Chan writes: "The promise that our troubles are 'achieving for us an eternal glory' seems hard to believe in the midst of the mess. It sounds trite to say that our struggles on this earth are 'light and momentary' as Paul wrote, doesn't it? Mine don't feel that way. At times they threaten to engulf the rest of my life." p. 107
I have this friend that makes a point of reminding you that none of your struggles in this life can compare to the horrible atrocities that are being committed somewhere else in the world. And I will readily admit that she is right; however, her truth is sometimes spoken with condemnation and contempt. I truly feel her intention is to encourage us by changing our perspective, but the undeniable result is anything BUT encouraging. You almost always walk away feeling ashamed... that you have absolutely no right to be upset about your circumstances. Honestly, you walk away not wanting to seek comfort from God, or draw near to Him... instead, you want to run away and hide (like that's even possible!) ashamed to let Him see that you are so "self-centered" and incapable of "handling it on your own." Does this ring true to anyone else besides me?
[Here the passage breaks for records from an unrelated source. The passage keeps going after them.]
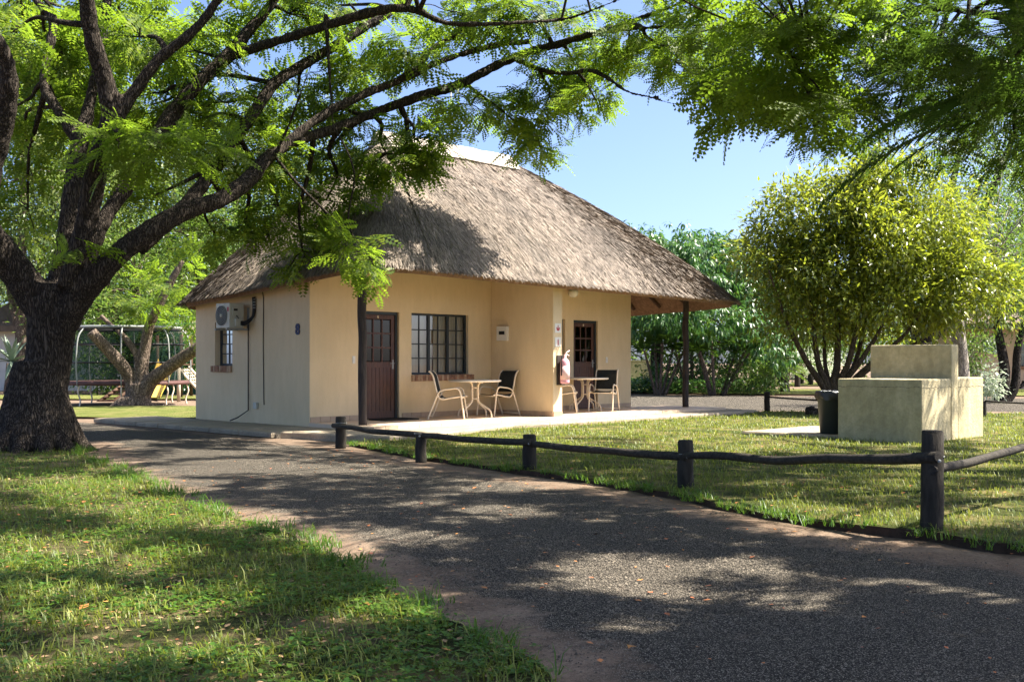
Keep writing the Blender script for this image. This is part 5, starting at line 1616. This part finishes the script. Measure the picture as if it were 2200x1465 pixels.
# clump palms underneath
def clump_palm(px, py, label, n_, hgt, seed):
    random.seed(seed)
    g = G(px, py); st = []
    for k in range(n_):
        a = random.uniform(0, 6.28); q = g + Vector((math.cos(a) * .25, math.sin(a) * .25, 0))
        tip = q + Vector((math.cos(a) * random.uniform(.2, 1.0), math.sin(a) * .6, hgt * random.uniform(.7, 1.05)))
        st.append([(q, .06), (q.lerp(tip, .5) + Vector((0, 0, .05)), .05), (tip, .04)])
    palm('clump_palm', label, 'palm', g, st, MAT['frond'], MAT['bark_grey'], 7, 1.1, 'palms under the glossy tree', elev=(.0, 1.0))
clump_palm(1415, 849, 'thin stemmed clump palm just right of the cottage corner', 5, 2.3, 1)
clump_palm(1540, 850, 'thin stemmed clump palm between the verandah post and round tree', 7, 2.2, 2)
clump_palm(1488, 846, 'thin stemmed clump palm directly behind the right verandah post', 4, 2.3, 3)
clump_palm(1625, 842, 'low clump palm at the right end of the palm row', 4, 1.4, 4)
random.seed(99)
# ground cover bed
def bed(name, label, pts, n_, hgt, m, cat='plants', size=.16):
    X, Y = pick2(pts, n_)
    k = len(X); d = rng.normal(0, 1, (k, 3)); d[:, 2] = np.abs(d[:, 2]) * .5 - .1
    V, Fc = scatter(LD[0], LD[1], np.stack([X, Y, rng.uniform(.05, hgt, k)], 1), frames(d), rng.uniform(.6, 1.3, k) * size)
    return tag(npmesh(name, V, Fc, m, kind='stuff'), label, cat)
def pick2(poly, n_):
    xs = [p[0] for p in poly]; ys = [p[1] for p in poly]
    X = rng.uniform(min(xs), max(xs), n_ * 2); Y = rng.uniform(min(ys), max(ys), n_ * 2)
    ok = inside(poly, X, Y); return X[ok][:n_], Y[ok][:n_]
bed('ground_cover', 'dark leafy ground cover bed under the palms', [(2.5, 42.5), (9.6, 40.6), (10.5, 42.5), (9, 46), (3, 47.5)], 9000, .55, MAT['leaf_broad'], size=.18)

# trees further right and behind
def tree_at(name, label, px, py, d, fork, top, blobs, ncl, per, ls, m, mt, r0=.2, group=None, nst=3, tpl=LD, spread=.35, shell_=.5):
    g = Vector(((px - 1100) / F * d, d, 0))
    fk = g + Vector((random.uniform(-.2, .2), 0, fork))
    tr = [[(g + Vector((0, 0, -.05)), r0 * 1.25), (g.lerp(fk, .5) + Vector((random.uniform(-.08, .08), 0, 0)), r0), (fk, r0 * .9)]]
    for k in range(nst):
        c, r_ = blobs[k % len(blobs)]
        e = Vector(c) + Vector((random.uniform(-.3, .3), random.uniform(-.3, .3), -.1))
        tr.append([(fk - Vector((0, 0, .15)), r0 * .75), (fk.lerp(e, .45) + Vector((random.uniform(-.2, .2), random.uniform(-.2, .2), .1)), r0 * .5), (e, r0 * .2)])
    return leafy_tree(name, label, 'tree', g, tr, blobs, ncl, per, ls, m, mt, tpl, spread, group, shell_=shell_)
RG = 'garden trees behind the lawn'
tree_at('garden_tree', 'three stemmed tree on the far grass left of the round tree', 1687, 844, 44, 1.5, 4,
        [(P(1640, 700, 44), (1.3, 1.3, .9)), (P(1700, 690, 45), (1.5, 1.5, 1.0)), (P(1750, 680, 44), (1.3, 1.3, .9)), (P(1680, 640, 46), (1.6, 1.6, 1.0))], 260, 13, .17, MAT['leaf_mid'], MAT['bark_brown'], .17, RG)
tree_at('garden_tree', 'pale trunked tree rising just behind the barbecue back wall', 2068, 0, 29, 2.6, 6,
        [(P(2080, 600, 29), (1.5, 1.5, .9)), (P(2150, 540, 30), (1.7, 1.6, 1.2)), (P(2030, 520, 31), (1.4, 1.4, 1.0)), (P(2120, 430, 31), (1.8, 1.6, 1.3))], 460, 14, .13, MAT['leaf_mid'], MAT['bark_white'], .19, RG)
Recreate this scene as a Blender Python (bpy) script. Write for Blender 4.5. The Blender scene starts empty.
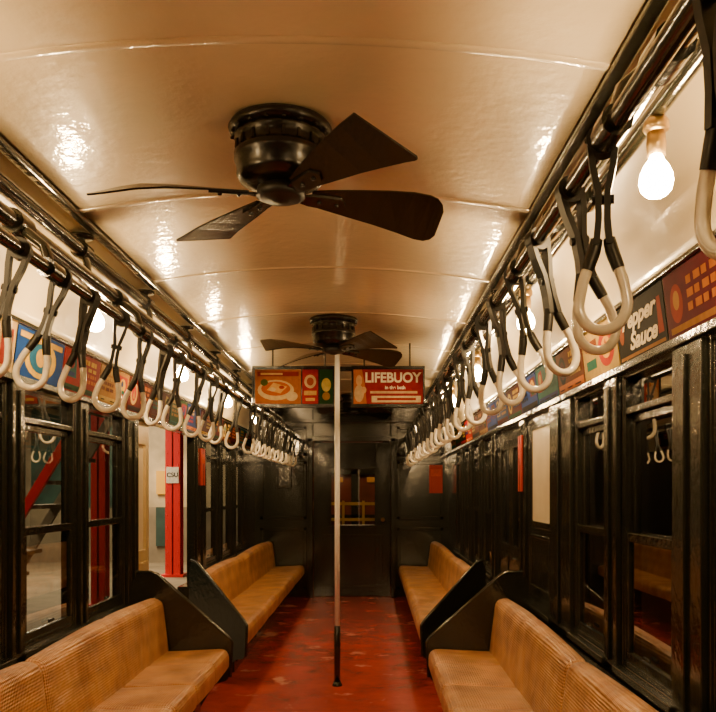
import bpy, math, random, bmesh
from mathutils import Vector, Matrix
random.seed(4)
COL = bpy.context.scene.collection

# ------------------------------------------------------------------ materials
def mat(name, col, rough=0.5, metal=0.0, coat=0.0, bump=0.0, bscale=20.0, var=0.0, vscale=6.0, emit=None, estr=0.0, bdist=0.01, croug=0.08, spec=0.5):
    m = bpy.data.materials.new(name); m.use_nodes = True
    nt = m.node_tree; b = nt.nodes['Principled BSDF']
    b.inputs['Base Color'].default_value = (*col, 1)
    b.inputs['Roughness'].default_value = rough
    b.inputs['Metallic'].default_value = metal
    b.inputs['Coat Weight'].default_value = coat
    b.inputs['Coat Roughness'].default_value = croug
    b.inputs['Specular IOR Level'].default_value = spec
    tc = nt.nodes.new('ShaderNodeTexCoord')
    if var > 0:
        n = nt.nodes.new('ShaderNodeTexNoise'); n.inputs['Scale'].default_value = vscale; n.inputs['Detail'].default_value = 5
        r = nt.nodes.new('ShaderNodeValToRGB')
        r.color_ramp.elements[0].position = 0.3; r.color_ramp.elements[1].position = 0.7
        r.color_ramp.elements[0].color = (*[c*(1-var) for c in col], 1)
        r.color_ramp.elements[1].color = (*[min(1, c*(1+var)) for c in col], 1)
        nt.links.new(tc.outputs['Object'], n.inputs['Vector']); nt.links.new(n.outputs['Fac'], r.inputs['Fac'])
        nt.links.new(r.outputs['Color'], b.inputs['Base Color'])
    if bump > 0:
        n2 = nt.nodes.new('ShaderNodeTexNoise'); n2.inputs['Scale'].default_value = bscale; n2.inputs['Detail'].default_value = 3
        bp = nt.nodes.new('ShaderNodeBump'); bp.inputs['Strength'].default_value = bump; bp.inputs['Distance'].default_value = bdist
        nt.links.new(tc.outputs['Object'], n2.inputs['Vector']); nt.links.new(n2.outputs['Fac'], bp.inputs['Height'])
        nt.links.new(bp.outputs['Normal'], b.inputs['Normal'])
        nt.links.new(bp.outputs['Normal'], b.inputs['Coat Normal'])
    if emit:
        b.inputs['Emission Color'].default_value = (*emit, 1); b.inputs['Emission Strength'].default_value = estr
    return m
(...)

What I've come to understand this past year is that God does care about how I feel. He cares if my heart is wounded by someone's piercing words. He cares if I feel overwhelmed with life's demands. He cares that I feel alone... even though He is always with me. But, more importantly, I've come to understand that it's when I experience immense sadness or trouble that I seek Him... almost like a reminder that "Yes, my child, I am STILL here. I've always been here...YOU just forgot!"
If I'm honest, for the longest time, I only sought Him in desperation. I didn't seek Him for the "smaller" things in life... because I could handle the smaller things... of course, I can only laugh at that idea now. We become so ego-centric... We think we can handle the small stuff without Him... which is probably why so much of the small stuff becomes BIG STUFF... and why we worry so much about it! Sometimes, I'm left wondering if He allows the bigger obstacles into our lives so that we don't forget to go to our knees... so we don't forget where the source of our strength comes from. So that we can see how miraculous His love is. I'm still having a hard time being thankful for the obstacles... but I am thankful for the reminders of how much He loves me and wants me.
Look back at the past year of you life. Were there any obstacles... trials... burdens heaped upon your shoulders that constantly had you asking, "Why, Lord, is this your will?" If so, looking back, did that experience ultimately draw you closer to Him? Did you seek Him more? Did you talk to Him more... even if it was to just ask "why?" Reflect on that time, and ask yourself if you can see the blessings of God's grace and love during the trial. If not, ask Him now to help you with a better understanding.